Dit werd de taak van Scipio. Na een aanvankelijk aarzelend offensief kwam de verovering hiervan op gang. De Carthaagse bevelhebbers in Hispania waren niet zo briljant als Hannibal Barkas en Scipio wist de onderlinge onenigheden van die bevelhebbers en een opstand bij hun Numidische bondgenoten uit te buiten. Bovendien hadden de Romeinen nogal wat succes met het voor zich winnen van Iberische bondgenoten van de Carthagers.
In Italië begonnen de Romeinen ondertussen een uitputtingsoorlog; ze vermeden rechtstreekse confrontaties en legden zware straffen op aan verraderlijke steden en bondgenoten en verleenden steun aan steden die veelal tevergeefs belegerd werden door Hannibal. Aan het belegeren van de stad Rome is hij nooit toegekomen. In de loop van 15 jaar drongen de Romeinen Hannibal uiteindelijk in het defensief, vooral toen hij afgesneden raakte van Hispania en Carthago.
Na de beslissende Romeinse overwinning in de Slag bij Ilipa in Hispania, in 206 v.Chr., staken de Romeinen over naar Africa, versloegen een Carthaags leger in de slag bij de Bagradas en omsingelden de stad Carthago. De Carthaagse elite besloot om te onderhandelen met de Romeinen en riep ondertussen Hannibal terug naar Afrika.
Hij werd echter dicht bij zijn vaderstad verslagen in de Slag bij Zama Regia. Carthago besloot toen echte vredesonderhandelingen te beginnen. Hannibal bekleedde nog de functie van suffeet in Carthago, maar werd in 195 v.Chr. gedwongen te vluchten naar Syrië. Hij werd de rest van zijn leven achtervolgd door de Romeinen, totdat hij in Bithynië in 183 v.Chr. zelfmoord pleegde om gevangenneming door de Romeinen te voorkomen.
Nasleep
[bewerken | brontekst bewerken]Carthago's invloed werd door het vredesverdrag beperkt tot de Noord-Tunesië en het moest zich onder het bewind van de Romeinen schikken, hetgeen betekende dat Carthago zich niet eens mochten bewapenen tegen hun voormalige Numidische bondgenoten, die waren overgelopen naar de Romeinen.

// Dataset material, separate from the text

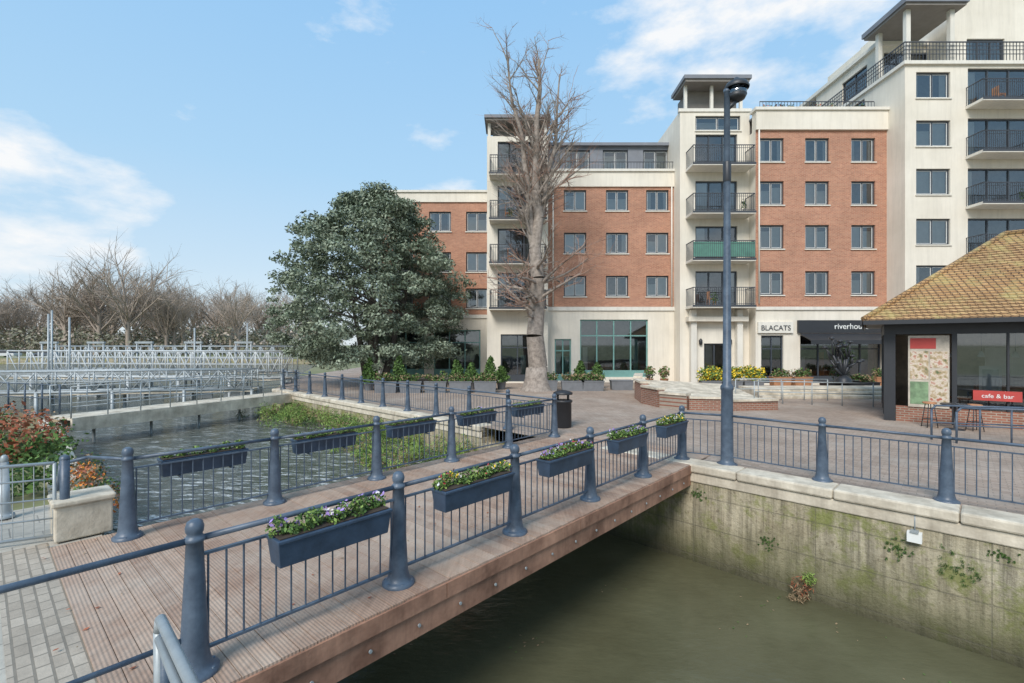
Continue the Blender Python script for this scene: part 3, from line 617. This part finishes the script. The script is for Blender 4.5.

De Romeinse senator Cato (234 – 149 v.Chr.) vond het gevaar van Carthago, ondanks deze nederlaag, nog steeds zo groot dat hij elke redevoering voor de Romeinse senaat eindigde met de zin:
Ceterum censeo Carthaginem esse delendam (En overigens blijf ik van mening dat Carthago vernietigd moet worden)
Cato kreeg uiteindelijk zijn zin in de Derde Punische Oorlog, waarbij Carthago inderdaad grondig verwoest werd, al heeft hij het einde van die oorlog niet meer meegemaakt.